God’s laws do not exist because we follow them. God’s laws are there regardless of what we know of them. Gravity works all the time and not taking it into account will be bad for you whether or not you accept it. In a marriage an intertwining of souls happens in some manner, like it or not. To jump from it will be less successful in the long run than one can imagine.
The second group accepts that God’s laws are crucial but spends enormous energy try to find a loophole. God’s laws are still there no matter what. It is far better to spend time figuring out how to hold fast than how to get out fast.
Obedience (staying married) will always exceed loopholes
On the basis of God’s ultimate force in the universe I would say that adherence to his principles no matter what happens will always generate the best outcomes. I do not like to make “always” statements, for they falter. God’s words, though, do not. To be successful in life one must ground oneself firmly. The troubles one will buy from marriage hopping will far outweigh the troubles one will have by staying inside the vow, the marriage one has established.

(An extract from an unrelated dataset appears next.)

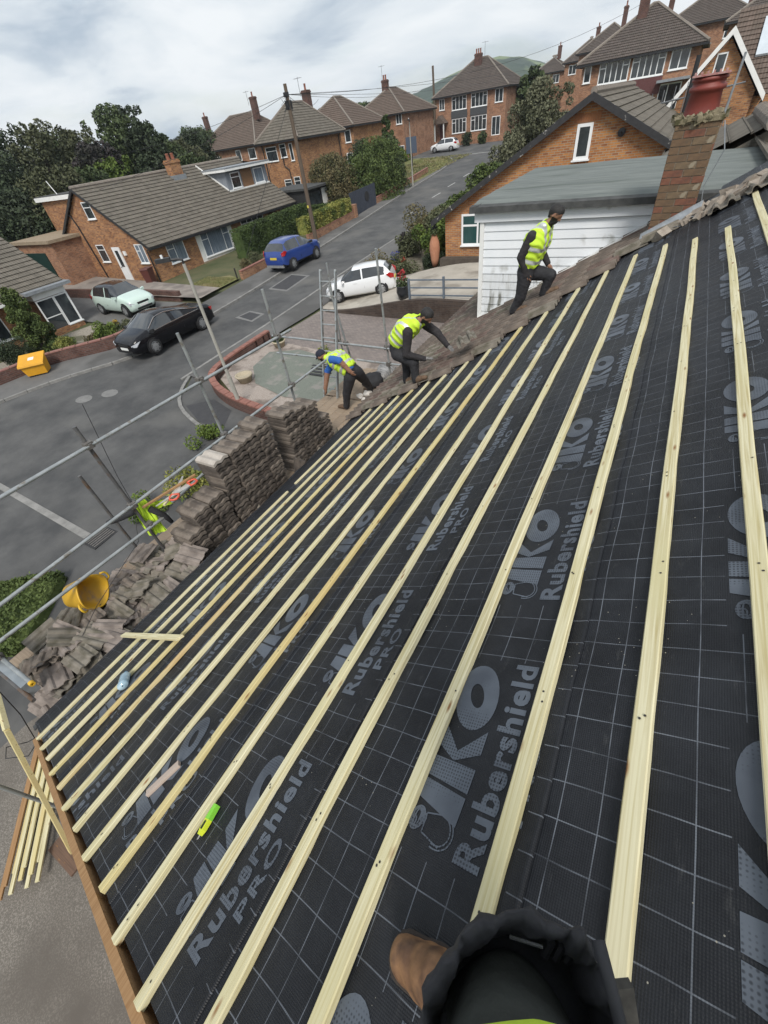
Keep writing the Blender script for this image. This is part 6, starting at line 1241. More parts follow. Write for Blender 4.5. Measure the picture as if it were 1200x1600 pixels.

This presupposes being grounded in God. It assumes that one gathers one’s strength from his hand and not one’s own. I would say with great surety that if you stay in your marriage on the basis of God’s laws the benefits you will gain will be eternal. This does not mean that you will have a happy time. It does not mean that choices you have made were necessarily right, but never, ever violate one of God’s laws to “unviolate” another. If you knew you should not marry so and so, but did so anyway that is a choice made and place where you should stay. Look to God for strength. Submit to him where you are and live obediently in his strength. There will be great blessing.
Obedience will always exceed the value of disobedience. The way that value will be experienced may be different than you hoped for, but place your hope in God and stay there, always. Do not leave.